In a letter to U.N. Secretary-General Ban Ki-moon - dated May 7 and
released on Tuesday - North Korea's U.N. Ambassador Ja Song Nam included
analyses by the reclusive Asian state of the human rights records of
the United States and South Korea.
"It is none other than the U.S. that should be brought to the dock for
the human rights violations it committed," according to the North Korean
'Memorandum on United States crimes against human rights.'
"It's time for the U.S. to behave rationally and realize why our nation
condemns the U.S. as sworn enemy with great fury and why our army
prepares for the final nuclear confrontation with the U.S., holding the
slogan of 'Destroy the U.S. imperialist aggressors, sworn enemy of the
Korean people!'" it said.
The complaint comes after a U.N. inquiry concluded that North Korean
security chiefs and possibly even Supreme Leader Kim Jong Un should face
justice for ordering systematic torture, starvation and killings
comparable to Nazi-era atrocities.
The investigation recommended that the U.N. Security Council refer the
situation in North Korea to the International Criminal Court for
prosecution of human rights violations that it said amounted to crimes
against humanity.
But China, a veto-wielding Council member, has signaled it could shield its North Korea from potential prosecution.

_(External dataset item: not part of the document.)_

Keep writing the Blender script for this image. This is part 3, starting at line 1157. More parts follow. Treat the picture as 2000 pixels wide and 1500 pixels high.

"There exist no human rights issues in the DPRK (North Korea) where the
sovereign rights and dignity of the popular masses are firmly
guaranteed and people-loving policy is applied in all areas," Pyongyang
wrote in a 'White paper on the human rights record in South Korea.'
"Instead, human rights issues raise serious concerns in fully corrupted
south Korea and U.S. where the jungle law is applied and rich gets
richer while poor gets poorer," it wrote in the document attached to the
letter to Ban, a former South Korean foreign minister.
Pyongyang said that comments by South Korea on human rights in North Korea would be "regarded as a dog barking at the moon."
It demanded an end to what it called a smear campaign by South Korea
and the United States, which it described as a last ditch effort in the
face of "the promising future and soaring spirit" of North Korea.
North Korea is already under an array of United Nations, U.S. and other
national sanctions for repeated nuclear and ballistic missile tests
since 2006 in defiance of international demands to stop.
The U.S. and South Korean missions to the United Nations were not immediately available for comment on the accusations.